— WORK REQUIRED —
Print the listing below from its opening line through the line holding "tag(link('wall_clip', bm, M['hinge']), 'small", both ends included.

Data items:
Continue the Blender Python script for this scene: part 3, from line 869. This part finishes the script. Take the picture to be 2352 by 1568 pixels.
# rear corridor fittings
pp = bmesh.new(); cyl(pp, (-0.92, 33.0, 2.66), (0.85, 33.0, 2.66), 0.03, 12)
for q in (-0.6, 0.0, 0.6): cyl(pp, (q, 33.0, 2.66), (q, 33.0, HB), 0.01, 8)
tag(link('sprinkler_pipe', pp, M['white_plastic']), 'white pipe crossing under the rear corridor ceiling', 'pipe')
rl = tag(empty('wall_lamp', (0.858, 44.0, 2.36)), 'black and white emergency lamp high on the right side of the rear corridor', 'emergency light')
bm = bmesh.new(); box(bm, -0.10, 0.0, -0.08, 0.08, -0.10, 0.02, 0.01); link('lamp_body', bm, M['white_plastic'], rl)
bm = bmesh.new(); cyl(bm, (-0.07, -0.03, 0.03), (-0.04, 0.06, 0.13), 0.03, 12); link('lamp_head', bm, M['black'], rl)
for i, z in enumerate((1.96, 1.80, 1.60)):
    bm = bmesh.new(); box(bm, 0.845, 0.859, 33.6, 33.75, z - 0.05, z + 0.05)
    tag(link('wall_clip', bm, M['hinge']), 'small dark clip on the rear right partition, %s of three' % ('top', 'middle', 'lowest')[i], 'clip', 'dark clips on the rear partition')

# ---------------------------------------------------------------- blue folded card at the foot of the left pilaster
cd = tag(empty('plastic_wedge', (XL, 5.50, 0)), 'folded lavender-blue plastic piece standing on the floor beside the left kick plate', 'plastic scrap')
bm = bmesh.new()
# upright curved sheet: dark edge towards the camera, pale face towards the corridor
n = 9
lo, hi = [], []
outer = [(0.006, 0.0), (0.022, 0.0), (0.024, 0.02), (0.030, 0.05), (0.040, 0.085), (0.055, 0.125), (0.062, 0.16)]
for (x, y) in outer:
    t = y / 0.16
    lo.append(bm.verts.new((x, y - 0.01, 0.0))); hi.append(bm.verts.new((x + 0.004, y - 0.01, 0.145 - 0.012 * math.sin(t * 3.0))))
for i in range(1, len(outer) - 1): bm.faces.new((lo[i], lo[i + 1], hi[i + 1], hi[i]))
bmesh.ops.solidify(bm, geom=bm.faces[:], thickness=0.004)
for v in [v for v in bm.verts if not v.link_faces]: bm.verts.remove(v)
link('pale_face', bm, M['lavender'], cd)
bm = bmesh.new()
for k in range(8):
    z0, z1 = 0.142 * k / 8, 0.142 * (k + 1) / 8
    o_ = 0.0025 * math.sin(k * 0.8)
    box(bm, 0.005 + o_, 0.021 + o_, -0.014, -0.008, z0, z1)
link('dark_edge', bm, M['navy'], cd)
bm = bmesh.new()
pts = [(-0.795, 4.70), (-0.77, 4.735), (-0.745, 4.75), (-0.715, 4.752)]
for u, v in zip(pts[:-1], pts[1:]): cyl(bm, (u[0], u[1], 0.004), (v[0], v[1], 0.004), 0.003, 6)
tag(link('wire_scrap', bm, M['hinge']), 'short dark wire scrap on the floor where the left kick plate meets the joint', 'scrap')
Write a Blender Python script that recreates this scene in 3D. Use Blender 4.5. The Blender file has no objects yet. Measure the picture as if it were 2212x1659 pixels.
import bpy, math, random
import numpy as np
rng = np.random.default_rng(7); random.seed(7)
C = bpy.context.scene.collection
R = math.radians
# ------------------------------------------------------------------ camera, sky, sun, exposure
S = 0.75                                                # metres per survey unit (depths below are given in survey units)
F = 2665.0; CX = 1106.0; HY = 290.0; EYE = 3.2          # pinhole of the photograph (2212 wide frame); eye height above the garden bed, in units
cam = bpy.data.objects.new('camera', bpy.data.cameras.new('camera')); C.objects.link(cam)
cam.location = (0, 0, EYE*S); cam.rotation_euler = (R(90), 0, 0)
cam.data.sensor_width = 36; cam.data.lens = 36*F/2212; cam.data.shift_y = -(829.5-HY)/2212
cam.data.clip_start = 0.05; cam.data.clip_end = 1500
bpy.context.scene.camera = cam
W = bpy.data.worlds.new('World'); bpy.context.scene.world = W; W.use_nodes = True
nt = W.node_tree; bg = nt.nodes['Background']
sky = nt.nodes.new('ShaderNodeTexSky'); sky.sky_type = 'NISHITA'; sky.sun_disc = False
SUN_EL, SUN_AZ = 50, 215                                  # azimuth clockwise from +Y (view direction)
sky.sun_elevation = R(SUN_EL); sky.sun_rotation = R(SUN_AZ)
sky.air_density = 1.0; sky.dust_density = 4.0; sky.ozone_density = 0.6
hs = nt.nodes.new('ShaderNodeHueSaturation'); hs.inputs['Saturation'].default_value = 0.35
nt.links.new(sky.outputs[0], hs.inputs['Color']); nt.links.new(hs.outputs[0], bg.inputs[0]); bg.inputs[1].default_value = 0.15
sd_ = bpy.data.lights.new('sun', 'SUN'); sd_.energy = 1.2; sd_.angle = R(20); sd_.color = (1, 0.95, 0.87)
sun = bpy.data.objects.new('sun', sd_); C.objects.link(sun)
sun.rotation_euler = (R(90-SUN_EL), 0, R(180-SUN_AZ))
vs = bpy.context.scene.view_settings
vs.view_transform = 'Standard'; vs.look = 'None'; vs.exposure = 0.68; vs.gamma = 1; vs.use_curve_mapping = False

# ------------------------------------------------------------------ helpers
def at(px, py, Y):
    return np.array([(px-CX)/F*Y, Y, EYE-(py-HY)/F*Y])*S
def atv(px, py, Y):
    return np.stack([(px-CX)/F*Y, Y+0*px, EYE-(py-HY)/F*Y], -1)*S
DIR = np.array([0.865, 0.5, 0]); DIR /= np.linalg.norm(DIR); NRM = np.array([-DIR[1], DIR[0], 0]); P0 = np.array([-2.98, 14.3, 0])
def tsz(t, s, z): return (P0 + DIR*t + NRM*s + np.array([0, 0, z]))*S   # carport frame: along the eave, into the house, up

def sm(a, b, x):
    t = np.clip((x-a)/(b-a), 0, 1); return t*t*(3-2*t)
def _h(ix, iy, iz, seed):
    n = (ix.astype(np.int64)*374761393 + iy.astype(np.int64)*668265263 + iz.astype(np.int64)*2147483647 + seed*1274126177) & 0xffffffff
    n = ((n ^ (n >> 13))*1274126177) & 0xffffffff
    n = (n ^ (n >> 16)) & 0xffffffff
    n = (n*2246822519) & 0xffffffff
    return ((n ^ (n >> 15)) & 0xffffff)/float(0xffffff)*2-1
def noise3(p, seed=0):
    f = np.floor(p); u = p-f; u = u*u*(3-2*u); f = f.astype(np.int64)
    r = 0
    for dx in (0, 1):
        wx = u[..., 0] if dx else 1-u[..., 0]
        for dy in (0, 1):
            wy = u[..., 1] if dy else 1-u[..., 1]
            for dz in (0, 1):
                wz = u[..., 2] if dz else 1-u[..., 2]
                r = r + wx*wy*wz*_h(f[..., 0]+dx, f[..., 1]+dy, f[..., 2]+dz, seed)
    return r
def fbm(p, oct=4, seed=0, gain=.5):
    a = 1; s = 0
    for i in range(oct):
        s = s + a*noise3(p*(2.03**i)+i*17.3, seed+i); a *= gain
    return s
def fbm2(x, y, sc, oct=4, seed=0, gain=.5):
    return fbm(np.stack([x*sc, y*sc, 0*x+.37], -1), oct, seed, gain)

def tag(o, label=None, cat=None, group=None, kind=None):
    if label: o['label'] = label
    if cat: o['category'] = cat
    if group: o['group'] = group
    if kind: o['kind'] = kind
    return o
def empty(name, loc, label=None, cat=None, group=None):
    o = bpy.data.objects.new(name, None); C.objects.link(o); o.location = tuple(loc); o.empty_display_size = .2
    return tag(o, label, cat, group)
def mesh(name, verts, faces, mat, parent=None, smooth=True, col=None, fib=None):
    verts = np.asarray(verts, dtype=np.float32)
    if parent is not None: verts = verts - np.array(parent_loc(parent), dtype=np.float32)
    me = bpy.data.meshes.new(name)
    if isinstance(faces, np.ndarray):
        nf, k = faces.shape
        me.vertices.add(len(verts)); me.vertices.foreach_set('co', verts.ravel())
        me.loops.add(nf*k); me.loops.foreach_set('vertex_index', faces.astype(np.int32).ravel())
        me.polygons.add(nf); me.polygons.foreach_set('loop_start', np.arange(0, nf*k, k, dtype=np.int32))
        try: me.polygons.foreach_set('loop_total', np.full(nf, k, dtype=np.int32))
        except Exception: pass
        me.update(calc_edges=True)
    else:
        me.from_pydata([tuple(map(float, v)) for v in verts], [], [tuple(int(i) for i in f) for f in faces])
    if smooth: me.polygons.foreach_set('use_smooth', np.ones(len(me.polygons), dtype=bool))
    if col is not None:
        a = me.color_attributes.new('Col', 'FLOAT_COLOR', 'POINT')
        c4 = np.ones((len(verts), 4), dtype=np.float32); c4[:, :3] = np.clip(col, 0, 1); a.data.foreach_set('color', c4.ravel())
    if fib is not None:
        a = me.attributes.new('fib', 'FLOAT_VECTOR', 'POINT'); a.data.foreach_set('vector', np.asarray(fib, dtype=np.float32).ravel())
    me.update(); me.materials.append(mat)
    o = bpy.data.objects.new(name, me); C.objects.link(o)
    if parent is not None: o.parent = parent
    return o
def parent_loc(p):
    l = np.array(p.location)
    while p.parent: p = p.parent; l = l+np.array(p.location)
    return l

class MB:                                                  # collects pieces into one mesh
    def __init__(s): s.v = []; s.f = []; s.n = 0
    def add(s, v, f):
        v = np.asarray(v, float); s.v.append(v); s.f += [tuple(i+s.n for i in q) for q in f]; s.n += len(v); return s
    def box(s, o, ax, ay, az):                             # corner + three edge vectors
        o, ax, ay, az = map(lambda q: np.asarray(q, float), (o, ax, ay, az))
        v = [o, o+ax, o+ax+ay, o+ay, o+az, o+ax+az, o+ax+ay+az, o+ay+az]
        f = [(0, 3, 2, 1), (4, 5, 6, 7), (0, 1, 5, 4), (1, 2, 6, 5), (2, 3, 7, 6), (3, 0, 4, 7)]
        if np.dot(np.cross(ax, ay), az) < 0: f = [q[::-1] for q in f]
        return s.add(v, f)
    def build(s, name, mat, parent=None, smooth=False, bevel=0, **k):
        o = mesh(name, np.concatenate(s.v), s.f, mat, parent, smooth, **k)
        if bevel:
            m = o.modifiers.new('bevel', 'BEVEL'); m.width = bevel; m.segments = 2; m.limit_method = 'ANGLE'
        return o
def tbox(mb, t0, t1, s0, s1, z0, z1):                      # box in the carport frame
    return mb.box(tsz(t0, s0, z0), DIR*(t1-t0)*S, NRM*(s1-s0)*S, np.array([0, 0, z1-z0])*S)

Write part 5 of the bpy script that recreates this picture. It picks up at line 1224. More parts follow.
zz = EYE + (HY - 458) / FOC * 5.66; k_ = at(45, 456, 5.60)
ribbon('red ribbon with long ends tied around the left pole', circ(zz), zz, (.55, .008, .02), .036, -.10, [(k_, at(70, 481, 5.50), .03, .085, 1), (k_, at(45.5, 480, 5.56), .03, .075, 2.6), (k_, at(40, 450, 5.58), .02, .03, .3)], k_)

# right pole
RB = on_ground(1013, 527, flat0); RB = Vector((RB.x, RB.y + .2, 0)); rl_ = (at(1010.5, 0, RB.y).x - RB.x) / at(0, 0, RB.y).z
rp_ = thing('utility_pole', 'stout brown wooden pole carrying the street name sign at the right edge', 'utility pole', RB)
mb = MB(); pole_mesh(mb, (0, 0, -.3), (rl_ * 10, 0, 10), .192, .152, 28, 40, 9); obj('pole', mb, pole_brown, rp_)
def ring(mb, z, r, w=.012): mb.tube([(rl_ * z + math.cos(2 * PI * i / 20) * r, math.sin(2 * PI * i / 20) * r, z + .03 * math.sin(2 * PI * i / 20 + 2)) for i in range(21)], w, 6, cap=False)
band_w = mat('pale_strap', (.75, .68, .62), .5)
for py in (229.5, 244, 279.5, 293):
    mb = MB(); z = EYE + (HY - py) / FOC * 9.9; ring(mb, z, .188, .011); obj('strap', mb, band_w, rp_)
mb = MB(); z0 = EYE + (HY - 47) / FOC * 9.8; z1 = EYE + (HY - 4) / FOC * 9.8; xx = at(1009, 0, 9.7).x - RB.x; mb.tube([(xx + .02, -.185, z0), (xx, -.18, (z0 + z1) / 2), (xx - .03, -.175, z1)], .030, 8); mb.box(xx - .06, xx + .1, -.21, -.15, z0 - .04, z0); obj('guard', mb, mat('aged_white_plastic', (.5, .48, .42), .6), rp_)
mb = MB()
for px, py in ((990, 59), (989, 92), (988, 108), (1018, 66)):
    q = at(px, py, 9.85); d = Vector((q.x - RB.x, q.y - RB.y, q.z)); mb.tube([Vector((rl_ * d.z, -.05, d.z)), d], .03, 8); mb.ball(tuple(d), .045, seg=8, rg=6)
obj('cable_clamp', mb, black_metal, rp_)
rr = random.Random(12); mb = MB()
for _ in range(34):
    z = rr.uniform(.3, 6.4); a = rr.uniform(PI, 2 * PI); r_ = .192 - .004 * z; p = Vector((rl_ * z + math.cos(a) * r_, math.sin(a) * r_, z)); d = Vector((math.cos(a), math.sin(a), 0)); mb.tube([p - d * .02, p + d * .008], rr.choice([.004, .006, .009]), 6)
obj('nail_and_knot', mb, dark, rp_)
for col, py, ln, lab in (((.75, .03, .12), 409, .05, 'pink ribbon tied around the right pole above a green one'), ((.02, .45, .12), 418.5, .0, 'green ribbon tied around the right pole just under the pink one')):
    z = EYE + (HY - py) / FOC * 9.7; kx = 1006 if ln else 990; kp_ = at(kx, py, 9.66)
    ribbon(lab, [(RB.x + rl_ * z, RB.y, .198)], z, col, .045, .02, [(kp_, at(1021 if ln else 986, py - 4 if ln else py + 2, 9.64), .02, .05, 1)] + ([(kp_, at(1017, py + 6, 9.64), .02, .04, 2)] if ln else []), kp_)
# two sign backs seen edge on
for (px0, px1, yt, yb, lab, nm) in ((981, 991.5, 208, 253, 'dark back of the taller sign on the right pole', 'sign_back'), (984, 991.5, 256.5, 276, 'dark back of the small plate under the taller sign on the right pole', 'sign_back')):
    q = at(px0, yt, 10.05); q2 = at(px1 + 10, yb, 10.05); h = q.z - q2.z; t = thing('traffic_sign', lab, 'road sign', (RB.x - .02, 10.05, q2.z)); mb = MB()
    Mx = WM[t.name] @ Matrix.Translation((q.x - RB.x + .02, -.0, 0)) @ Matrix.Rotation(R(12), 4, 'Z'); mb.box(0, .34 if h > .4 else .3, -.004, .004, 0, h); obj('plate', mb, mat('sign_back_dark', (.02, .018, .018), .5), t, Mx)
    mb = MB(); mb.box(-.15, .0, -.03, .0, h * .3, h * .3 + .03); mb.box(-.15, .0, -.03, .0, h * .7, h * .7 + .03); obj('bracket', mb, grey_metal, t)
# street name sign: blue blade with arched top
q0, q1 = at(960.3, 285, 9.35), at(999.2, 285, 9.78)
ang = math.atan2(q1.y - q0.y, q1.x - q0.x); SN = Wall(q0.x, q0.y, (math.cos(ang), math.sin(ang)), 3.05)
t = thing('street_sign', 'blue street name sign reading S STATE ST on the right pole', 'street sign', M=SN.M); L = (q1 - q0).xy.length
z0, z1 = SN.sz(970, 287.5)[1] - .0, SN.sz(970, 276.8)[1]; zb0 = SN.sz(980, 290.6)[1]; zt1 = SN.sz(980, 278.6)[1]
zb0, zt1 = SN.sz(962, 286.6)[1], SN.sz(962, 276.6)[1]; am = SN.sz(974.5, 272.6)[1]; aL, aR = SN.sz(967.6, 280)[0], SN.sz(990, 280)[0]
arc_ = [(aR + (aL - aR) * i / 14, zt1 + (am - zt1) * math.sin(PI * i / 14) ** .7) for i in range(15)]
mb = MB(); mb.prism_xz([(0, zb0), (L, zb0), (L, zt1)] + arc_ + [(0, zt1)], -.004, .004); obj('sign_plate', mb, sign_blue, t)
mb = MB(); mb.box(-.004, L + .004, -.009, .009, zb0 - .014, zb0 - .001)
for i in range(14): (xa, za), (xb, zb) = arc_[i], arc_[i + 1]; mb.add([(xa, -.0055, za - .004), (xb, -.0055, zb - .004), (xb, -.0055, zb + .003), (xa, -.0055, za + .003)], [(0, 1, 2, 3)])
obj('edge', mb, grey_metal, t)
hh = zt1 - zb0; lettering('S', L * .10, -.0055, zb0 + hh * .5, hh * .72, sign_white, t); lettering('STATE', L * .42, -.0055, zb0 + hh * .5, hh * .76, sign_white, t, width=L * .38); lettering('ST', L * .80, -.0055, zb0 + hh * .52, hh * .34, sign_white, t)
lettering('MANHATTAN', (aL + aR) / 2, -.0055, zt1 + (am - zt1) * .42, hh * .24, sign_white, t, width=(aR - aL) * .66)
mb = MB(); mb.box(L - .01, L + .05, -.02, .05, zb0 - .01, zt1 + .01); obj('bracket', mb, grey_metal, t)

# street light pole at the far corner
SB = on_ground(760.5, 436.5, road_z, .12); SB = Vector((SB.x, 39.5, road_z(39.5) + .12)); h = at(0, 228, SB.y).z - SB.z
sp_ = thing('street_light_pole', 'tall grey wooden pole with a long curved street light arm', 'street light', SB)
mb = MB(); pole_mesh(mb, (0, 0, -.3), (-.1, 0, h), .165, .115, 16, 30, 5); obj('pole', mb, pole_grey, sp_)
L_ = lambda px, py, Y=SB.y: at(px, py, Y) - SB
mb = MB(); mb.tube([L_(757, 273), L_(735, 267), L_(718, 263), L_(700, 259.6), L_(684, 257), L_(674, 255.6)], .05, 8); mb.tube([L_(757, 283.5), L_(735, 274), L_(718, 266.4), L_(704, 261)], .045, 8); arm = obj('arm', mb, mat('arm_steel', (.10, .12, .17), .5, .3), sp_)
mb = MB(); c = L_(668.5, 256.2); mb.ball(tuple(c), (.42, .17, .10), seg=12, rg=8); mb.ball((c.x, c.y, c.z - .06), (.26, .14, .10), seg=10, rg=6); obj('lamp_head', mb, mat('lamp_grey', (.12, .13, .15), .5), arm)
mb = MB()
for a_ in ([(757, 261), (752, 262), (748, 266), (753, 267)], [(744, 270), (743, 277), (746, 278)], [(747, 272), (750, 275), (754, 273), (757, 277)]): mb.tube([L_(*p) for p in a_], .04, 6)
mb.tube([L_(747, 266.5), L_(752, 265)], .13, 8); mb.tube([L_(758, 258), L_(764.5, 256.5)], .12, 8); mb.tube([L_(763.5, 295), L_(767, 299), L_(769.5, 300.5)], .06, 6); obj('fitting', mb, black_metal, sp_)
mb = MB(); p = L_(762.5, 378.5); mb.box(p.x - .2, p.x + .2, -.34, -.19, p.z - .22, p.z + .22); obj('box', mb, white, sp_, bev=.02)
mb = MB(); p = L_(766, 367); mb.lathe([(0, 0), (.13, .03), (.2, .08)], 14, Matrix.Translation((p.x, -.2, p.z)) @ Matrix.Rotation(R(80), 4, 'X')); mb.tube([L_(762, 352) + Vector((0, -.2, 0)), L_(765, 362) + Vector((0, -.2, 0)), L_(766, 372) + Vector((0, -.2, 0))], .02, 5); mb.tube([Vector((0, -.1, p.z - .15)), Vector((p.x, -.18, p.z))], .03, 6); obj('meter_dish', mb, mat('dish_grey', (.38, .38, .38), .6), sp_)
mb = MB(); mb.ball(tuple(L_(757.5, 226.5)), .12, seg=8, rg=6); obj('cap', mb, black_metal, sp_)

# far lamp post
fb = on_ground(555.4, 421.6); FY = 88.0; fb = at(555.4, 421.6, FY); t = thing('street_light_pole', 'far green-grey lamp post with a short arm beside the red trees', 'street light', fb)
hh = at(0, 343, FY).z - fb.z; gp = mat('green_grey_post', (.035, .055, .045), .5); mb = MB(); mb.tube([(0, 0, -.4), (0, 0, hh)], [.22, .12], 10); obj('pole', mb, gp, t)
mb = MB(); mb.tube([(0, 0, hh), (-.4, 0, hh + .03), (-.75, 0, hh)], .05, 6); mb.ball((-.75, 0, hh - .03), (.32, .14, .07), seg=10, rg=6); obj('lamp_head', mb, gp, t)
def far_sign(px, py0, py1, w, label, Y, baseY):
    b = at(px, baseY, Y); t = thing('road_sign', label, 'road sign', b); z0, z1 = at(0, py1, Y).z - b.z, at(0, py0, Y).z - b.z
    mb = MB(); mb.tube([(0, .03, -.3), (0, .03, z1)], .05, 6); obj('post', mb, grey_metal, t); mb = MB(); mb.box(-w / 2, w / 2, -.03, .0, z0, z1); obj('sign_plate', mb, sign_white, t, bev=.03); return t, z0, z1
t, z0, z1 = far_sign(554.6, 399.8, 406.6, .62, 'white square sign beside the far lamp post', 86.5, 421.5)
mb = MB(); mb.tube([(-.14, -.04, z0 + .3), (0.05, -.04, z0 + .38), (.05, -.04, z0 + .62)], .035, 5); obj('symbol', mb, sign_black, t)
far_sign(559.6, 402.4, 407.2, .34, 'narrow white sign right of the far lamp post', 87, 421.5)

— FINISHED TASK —
Continue the Blender Python script for this scene: part 3, from line 869. This part finishes the script. Take the picture to be 2352 by 1568 pixels.
# rear corridor fittings
pp = bmesh.new(); cyl(pp, (-0.92, 33.0, 2.66), (0.85, 33.0, 2.66), 0.03, 12)
for q in (-0.6, 0.0, 0.6): cyl(pp, (q, 33.0, 2.66), (q, 33.0, HB), 0.01, 8)
tag(link('sprinkler_pipe', pp, M['white_plastic']), 'white pipe crossing under the rear corridor ceiling', 'pipe')
rl = tag(empty('wall_lamp', (0.858, 44.0, 2.36)), 'black and white emergency lamp high on the right side of the rear corridor', 'emergency light')
bm = bmesh.new(); box(bm, -0.10, 0.0, -0.08, 0.08, -0.10, 0.02, 0.01); link('lamp_body', bm, M['white_plastic'], rl)
bm = bmesh.new(); cyl(bm, (-0.07, -0.03, 0.03), (-0.04, 0.06, 0.13), 0.03, 12); link('lamp_head', bm, M['black'], rl)
for i, z in enumerate((1.96, 1.80, 1.60)):
    bm = bmesh.new(); box(bm, 0.845, 0.859, 33.6, 33.75, z - 0.05, z + 0.05)
    tag(link('wall_clip', bm, M['hinge']), 'small dark clip on the rear right partition, %s of three' % ('top', 'middle', 'lowest')[i], 'clip', 'dark clips on the rear partition')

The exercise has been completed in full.